◆ **What you are asked to do**:
All lines holding the string "scene" are to be shown.

◆ **Supplied data**:

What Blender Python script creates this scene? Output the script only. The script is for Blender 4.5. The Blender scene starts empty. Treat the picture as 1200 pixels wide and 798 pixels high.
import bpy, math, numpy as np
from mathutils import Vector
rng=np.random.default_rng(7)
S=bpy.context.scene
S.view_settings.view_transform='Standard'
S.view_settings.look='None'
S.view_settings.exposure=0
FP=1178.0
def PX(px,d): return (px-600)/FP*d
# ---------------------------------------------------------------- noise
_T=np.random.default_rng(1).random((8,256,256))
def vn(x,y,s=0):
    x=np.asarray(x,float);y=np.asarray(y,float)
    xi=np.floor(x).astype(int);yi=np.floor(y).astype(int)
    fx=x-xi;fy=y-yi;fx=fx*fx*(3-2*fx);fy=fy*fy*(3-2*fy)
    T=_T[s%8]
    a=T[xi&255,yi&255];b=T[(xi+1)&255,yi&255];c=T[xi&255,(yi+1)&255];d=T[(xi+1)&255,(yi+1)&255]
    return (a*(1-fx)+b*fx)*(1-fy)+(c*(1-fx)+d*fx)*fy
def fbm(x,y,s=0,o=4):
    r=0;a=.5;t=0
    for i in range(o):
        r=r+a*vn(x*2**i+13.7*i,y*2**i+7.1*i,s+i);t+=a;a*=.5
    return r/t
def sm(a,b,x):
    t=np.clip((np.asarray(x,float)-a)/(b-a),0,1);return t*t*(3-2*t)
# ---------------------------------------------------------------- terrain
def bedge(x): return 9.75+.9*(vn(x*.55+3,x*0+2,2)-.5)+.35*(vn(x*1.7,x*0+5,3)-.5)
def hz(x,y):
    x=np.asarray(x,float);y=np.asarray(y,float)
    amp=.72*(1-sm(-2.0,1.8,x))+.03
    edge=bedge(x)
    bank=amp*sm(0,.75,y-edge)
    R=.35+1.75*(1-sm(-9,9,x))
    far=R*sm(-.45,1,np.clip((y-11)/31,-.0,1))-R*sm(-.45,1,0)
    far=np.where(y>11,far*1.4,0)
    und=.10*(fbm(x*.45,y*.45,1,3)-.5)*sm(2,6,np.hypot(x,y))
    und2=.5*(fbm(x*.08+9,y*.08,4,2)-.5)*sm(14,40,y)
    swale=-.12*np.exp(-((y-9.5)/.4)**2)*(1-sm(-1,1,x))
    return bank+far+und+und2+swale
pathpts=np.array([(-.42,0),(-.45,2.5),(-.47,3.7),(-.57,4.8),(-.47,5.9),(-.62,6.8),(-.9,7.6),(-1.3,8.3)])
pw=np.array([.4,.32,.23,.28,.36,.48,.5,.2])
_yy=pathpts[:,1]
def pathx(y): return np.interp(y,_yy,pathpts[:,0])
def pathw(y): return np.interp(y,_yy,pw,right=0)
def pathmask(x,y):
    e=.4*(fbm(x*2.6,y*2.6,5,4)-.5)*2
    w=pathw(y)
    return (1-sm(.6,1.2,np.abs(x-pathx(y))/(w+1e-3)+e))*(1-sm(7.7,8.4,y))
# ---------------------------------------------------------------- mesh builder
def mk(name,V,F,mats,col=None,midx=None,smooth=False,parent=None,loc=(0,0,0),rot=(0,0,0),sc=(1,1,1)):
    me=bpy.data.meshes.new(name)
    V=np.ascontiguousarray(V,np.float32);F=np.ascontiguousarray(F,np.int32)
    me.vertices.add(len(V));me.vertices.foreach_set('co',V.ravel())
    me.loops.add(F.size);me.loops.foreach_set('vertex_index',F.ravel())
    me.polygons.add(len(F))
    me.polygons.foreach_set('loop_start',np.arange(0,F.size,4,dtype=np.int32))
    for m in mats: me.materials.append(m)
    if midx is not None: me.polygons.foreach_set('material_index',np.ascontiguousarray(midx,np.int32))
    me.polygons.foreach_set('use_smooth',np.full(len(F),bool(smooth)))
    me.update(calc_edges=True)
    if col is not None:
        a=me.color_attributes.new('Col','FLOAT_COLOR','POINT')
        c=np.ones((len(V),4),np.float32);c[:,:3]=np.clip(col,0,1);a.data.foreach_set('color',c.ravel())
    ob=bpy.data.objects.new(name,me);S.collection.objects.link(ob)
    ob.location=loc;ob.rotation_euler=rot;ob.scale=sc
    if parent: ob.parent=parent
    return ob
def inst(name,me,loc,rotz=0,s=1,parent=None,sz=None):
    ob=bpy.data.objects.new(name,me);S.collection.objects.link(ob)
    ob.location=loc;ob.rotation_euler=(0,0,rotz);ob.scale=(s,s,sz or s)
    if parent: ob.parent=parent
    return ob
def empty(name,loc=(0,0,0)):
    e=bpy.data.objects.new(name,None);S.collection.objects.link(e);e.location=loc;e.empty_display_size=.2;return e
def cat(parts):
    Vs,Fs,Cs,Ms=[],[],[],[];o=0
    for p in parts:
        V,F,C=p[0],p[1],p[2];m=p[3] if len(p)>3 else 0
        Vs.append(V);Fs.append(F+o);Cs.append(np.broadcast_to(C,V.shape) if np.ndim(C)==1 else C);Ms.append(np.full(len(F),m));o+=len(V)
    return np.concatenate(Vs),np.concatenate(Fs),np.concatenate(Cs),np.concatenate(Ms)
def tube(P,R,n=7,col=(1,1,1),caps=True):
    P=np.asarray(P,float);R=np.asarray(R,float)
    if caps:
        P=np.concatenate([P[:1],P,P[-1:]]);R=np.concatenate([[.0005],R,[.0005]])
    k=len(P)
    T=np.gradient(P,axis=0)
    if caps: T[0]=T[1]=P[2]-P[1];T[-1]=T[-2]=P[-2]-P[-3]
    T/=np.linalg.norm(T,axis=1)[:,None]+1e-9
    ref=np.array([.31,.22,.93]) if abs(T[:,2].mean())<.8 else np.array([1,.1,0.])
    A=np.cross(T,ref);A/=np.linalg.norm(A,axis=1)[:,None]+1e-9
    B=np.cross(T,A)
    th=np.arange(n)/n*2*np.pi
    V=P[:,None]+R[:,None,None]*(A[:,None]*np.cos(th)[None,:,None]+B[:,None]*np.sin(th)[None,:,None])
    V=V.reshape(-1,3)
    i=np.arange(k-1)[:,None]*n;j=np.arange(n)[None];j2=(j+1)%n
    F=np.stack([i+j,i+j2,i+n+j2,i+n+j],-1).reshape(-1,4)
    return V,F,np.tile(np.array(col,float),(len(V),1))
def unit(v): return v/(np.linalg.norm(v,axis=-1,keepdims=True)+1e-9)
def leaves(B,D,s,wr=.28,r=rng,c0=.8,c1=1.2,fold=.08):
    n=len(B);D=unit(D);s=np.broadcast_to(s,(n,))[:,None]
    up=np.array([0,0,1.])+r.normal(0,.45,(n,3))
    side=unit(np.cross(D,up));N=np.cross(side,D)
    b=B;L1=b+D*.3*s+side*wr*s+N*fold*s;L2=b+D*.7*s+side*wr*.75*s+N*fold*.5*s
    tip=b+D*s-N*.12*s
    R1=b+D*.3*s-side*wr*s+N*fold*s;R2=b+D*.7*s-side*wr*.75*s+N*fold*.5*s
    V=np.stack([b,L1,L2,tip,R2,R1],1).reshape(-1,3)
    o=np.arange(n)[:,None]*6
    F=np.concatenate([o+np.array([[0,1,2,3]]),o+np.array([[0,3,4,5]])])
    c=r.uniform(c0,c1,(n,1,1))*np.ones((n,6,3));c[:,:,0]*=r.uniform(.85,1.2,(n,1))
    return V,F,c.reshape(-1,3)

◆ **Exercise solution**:
What Blender Python script creates this scene? Output the script only. The script is for Blender 4.5. The Blender scene starts empty. Treat the picture as 1200 pixels wide and 798 pixels high.
S=bpy.context.scene